President Obama listens to questions during a Monday town hall meeting in Decorah, Iowa. Carolyn Kaster/AP hide caption

toggle caption Carolyn Kaster/AP
President Obama listens to questions during a Monday town hall meeting in Decorah, Iowa.

President Obama listens to questions during a Monday town hall meeting in Decorah, Iowa.

Carolyn Kaster/AP

As President Obama travels on a three-day, three-state Midwestern bus tour to talk about the economy and jobs, one of the places he has visited is the city of Decorah in northeast Iowa.

The tiny college town — whose economy is doing considerably better than the nation as a whole — is friendly territory for the president. Obama carried the county by a wide margin in 2008.

Among voters now, you'll find plenty of loyalists — but also plenty of frustration.

Dave Donaldson, 45, who works at the local video store, is an independent who voted for both Presidents Bush, as well as for Bill Clinton, Ronald Reagan and Obama.

"From what I've seen, I've seen a lot of talk and not so much action. I did believe in the message of hope and change. I did. In retrospect, not so much," Donaldson says.

Donaldson says he's disappointed that the job picture isn't far better and that this far into his presidency, Obama should stop pointing the finger of blame at his predecessor.

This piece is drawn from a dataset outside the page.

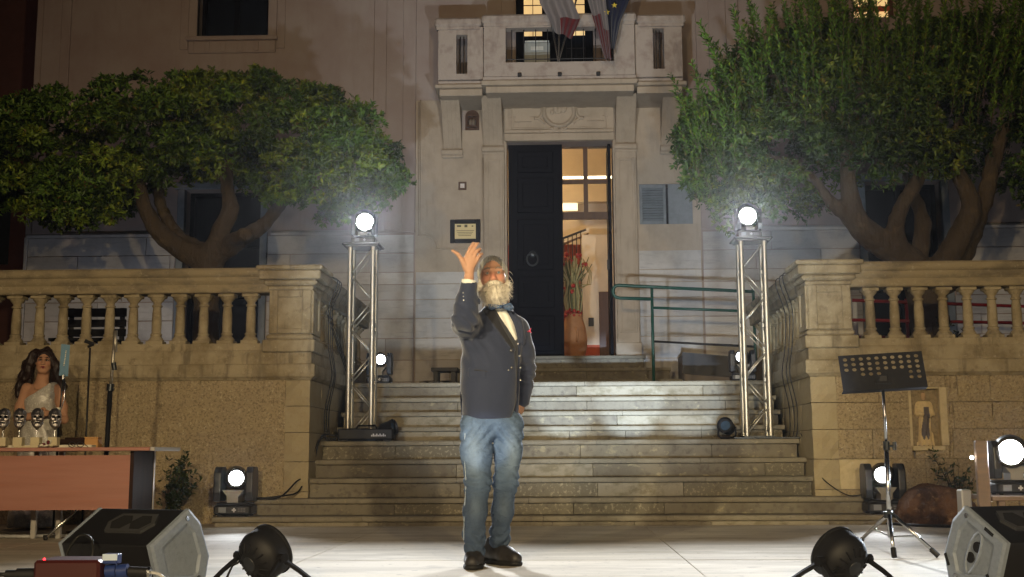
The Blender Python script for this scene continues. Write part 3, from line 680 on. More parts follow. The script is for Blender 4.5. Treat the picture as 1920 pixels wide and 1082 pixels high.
# door case: pilasters with sunk panels, consoles, frieze with medallion
for a, d in ((fx(908), fx(946)), (fx(1152), fx(1192))):
    zt = fz(287); P = boxes('door_pilaster', M['portal_stone'], [((a, YF-.12, 1.45), (d, YF-.032, zt)), ((a-.03, YF-.15, 1.449), (d+.03, YF-.122, 2.3))], c=.008)
    boxes('panel_frame', M['portal_stone'], [((a+.03, YF-.135, 2.45), (a+.07, YF-.119, zt-.12)), ((d-.07, YF-.135, 2.45), (d-.03, YF-.119, zt-.12)), ((a+.071, YF-.135, zt-.16), (d-.071, YF-.119, zt-.12)), ((a+.071, YF-.135, 2.45), (d-.071, YF-.119, 2.49))], parent=P, c=.006)
def console(a, d, zt, zb, yf):
    """fluted scroll bracket carrying the balcony"""
    def prof(o):
        pr = []; H = zt-zb
        for i in range(17):
            t = i/16; y_ = YF-.05-o - (YF-.05-yf)*(1-t)**1.9*0.9 - .06*math.sin(math.pi*t*1.0); pr.append((y_, zt-H*t))
        return pr+[(YF-.034, zb), (YF-.034, zt)]
    b = MB(); b.prism(prof(0), 'x', a+.012, d-.012); n = 5
    for i in range(n):
        u = a+(d-a)*(i+.5)/n; b.prism(prof(.034), 'x', u-(d-a)*.034, u+(d-a)*.034)
    b.cyl((a-.006, YF-.13, zb+.03), (d+.006, YF-.13, zb+.03), .05, n=10); b.cyl((a-.006, YF-.11, zb-.03), (d+.006, YF-.11, zb-.03), .025, n=8)
    part('console', b, M['portal_stone'], auto=35)
YB = 19.1
zs0 = fz(166, YB)
console(fx(906), fx(945), zs0-.0, fz(285), YB+.25); console(fx(1153), fx(1192), zs0, fz(283), YB+.25)
console(fx(831), fx(868), zs0, fz(290), YB+.35); console(fx(1238), fx(1274), zs0, fz(288), YB+.35)
boxes('architrave', M['portal_stone'], [((fx(946)+.002, YF-.10, DZ1+.002), (fx(1152)-.002, YF+.1, DZ1+.12)), ((fx(946)+.002, YF-.13, DZ1+.121), (fx(1152)-.002, YF-.02, DZ1+.17))], c=.008)
zf0, zf1 = fz(249), fz(176)
boxes('frieze', M['portal_stone'], [((fx(946)+.002, YF-.09, zf0), (fx(1152)-.002, YF-.032, zf1+.1))], c=.006)
fxa, fxb = fx(960), fx(1138)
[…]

At a sports bar in downtown Decorah on Monday, about a dozen people watched live coverage of the president's town hall meeting happening just miles away. As Obama took on a tougher tone than usual, some at the bar clapped and expressed support for what he was saying.

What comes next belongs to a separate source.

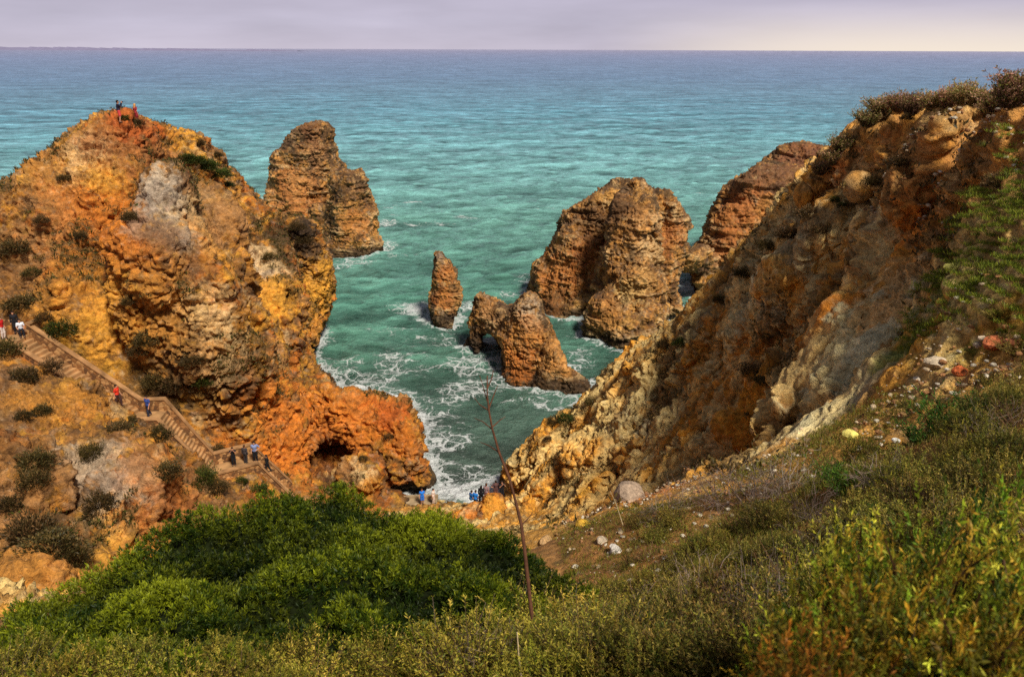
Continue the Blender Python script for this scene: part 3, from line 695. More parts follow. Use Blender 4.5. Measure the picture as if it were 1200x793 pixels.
# needle
n0 = P(522, 340, 119.5)
geoN = union([tower(n0[0], n0[1], -3, P(515,290,119)[2] + .4, 2.9, 1.4, 1, 1, 0, 1, 1.5)], .5)
outN = Outline([(509,392),(508,372),(503,355),(503,330),(506,312),(504,300),(508,293),(517,294),(522,302),(527,307),(532,317),(538,326),(543,340),(542,350),(535,362),(530,375),(528,392)])
stN, VN = stack('sea_stack', 'slender needle of rock alone in the middle of the bay', ((-16, -4), (105, 119), (-2, 14)), .28, geoN, outN,
    [(520,320,2,lin(196,120,54),.6),(535,345,2,TAN,.5),(512,300,1,GREY,.6),(518,350,2,lin(176,100,42),.5)], 151, (.5, 4, .25, 1.4), .75, .25, chunk=1.0, fin=(.45, stretchT((0, 0, 1), 2.0, 6)))
# arch
geoR = union([tower(P(575,370,108)[0], P(575,370,108)[1], 2.0, P(565,345,108)[2] + .6, 3.0, 2.2, 1, 1, 0, 1), cone(P(575,370,108), P(605,385,104), 2.6, 2.6), tower(P(622,400,100.5)[0], P(622,400,100.5)[1], -3, P(622,342,100.5)[2] + .5, 4.8, 2.2, 1, 1, 0, 1.5, 1.4),
    tower(P(655,430,97)[0], P(655,430,97)[1], -3, P(650,395,97)[2], 3.6, 1.6, 1, 1, 0, 1), tower(P(677,450,96)[0], P(677,450,96)[1], -3, P(680,440,96)[2], 2.8, 1.4, 1, 1, 0, .6),
    tower(P(564,395,109)[0], P(564,395,109)[1] + .3, -3, P(565,370,109)[2], 2.1, 1.8, 1, 1, 0, .5), tower(P(552,405,109.5)[0], P(552,405,109.5)[1], -3, P(552,398,109.5)[2] + .3, 1.3, .8, 1, 1, 0, .4)], .6)
outR = Outline([(538,425),(541,408),(548,398),(552,390),(549,382),(547,372),(550,358),(553,348),(560,342),(566,346),(574,352),(584,354),(594,361),(604,358),(616,348),(622,344),(628,348),(632,358),(633,370),(642,378),(648,390),(653,400),(654,412),(660,418),(661,430),(668,434),(680,440),(686,447),(692,455),(697,466),(690,490),(590,490),(591,452),(591,425),(589,406),(582,393),(571,387),(563,393),(562,409),(558,425)])
stR, VR = stack('rock_arch', 'low rock arch with an open window and a dark stub leg beside the needle', ((-9, 14), (86, 113), (-2, 13)), .32, geoR, outR,
    [(565,365,2,TAN,.6),(620,365,2.4,PALE,.5),(610,390,3,lin(196,130,62),.6),(640,410,2.5,lin(200,140,74),.6),(655,430,2,lin(196,136,70),.6),(605,420,3,lin(186,110,46),.7),(585,375,2,lin(150,112,70),.6),(562,402,3,lin(58,44,32),.85),(680,460,2.5,lin(70,52,34),.7)], 171, (.6, 4.5, .3, 1.6), .8, .25, chunk=1.2, fin=(.4, stretchT((.3, 0, 1), 2.6, 8)), cat='rock arch')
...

Among them was Joanne Jurs, 74, who says her support for Obama is unwavering.

"Not wavering at all," she said. "I'm married to one who's wavering just a little."

Jurs says her husband wants to see more decisiveness from the president and more of a plan for the economy, but she stresses that he is still a supporter.

Tea Party Stakes Out A Spot

As the president's event ended, crowds started lining up along downtown streets on the route the motorcade would take. Many just wanted a glimpse of the president. And certainly there were a lot of supporters, but the local Tea Party had also staked out a spot.

Thomas Hansen, 49, who raises and sells organic beef, organized the Tea Party gathering. He held up a sign that read, "Mr. President, a rural, small American businessman wishes to talk to you."

"And that's me," Hansen said. "That's what he said he was on the tour for."

The president's bus suddenly turned a corner, and rolled past.

Greg Moeller, 48, a Tea Party activist and a computer technician, said it's important that Obama saw not just supporters when he came to town.

"We're here to endeavor to represent our interests as citizens of the United States to the president," Moeller said.

Meanwhile, another crowd gathered on the street in front of the Winneshiek Hotel, where the president stayed.

Uwe Rudolf, 68, who is retired from Luther College, a major employer here, held a sign of his own.

"It says, 'Yes, Obama, No Tea Party,' " Rudolf said.

The other side of his sign contained the phrase "take on the naysayers." Rudolf says his only complaint about the president is that he's not aggressive enough with Republicans in Congress. But he likes the idea of this tour.

"I watched him on CNN today. He is coming on a little stronger. Finally," Rudolf said.

And Rudolf predicts that's something that's absolutely critical if the president hopes for a second term.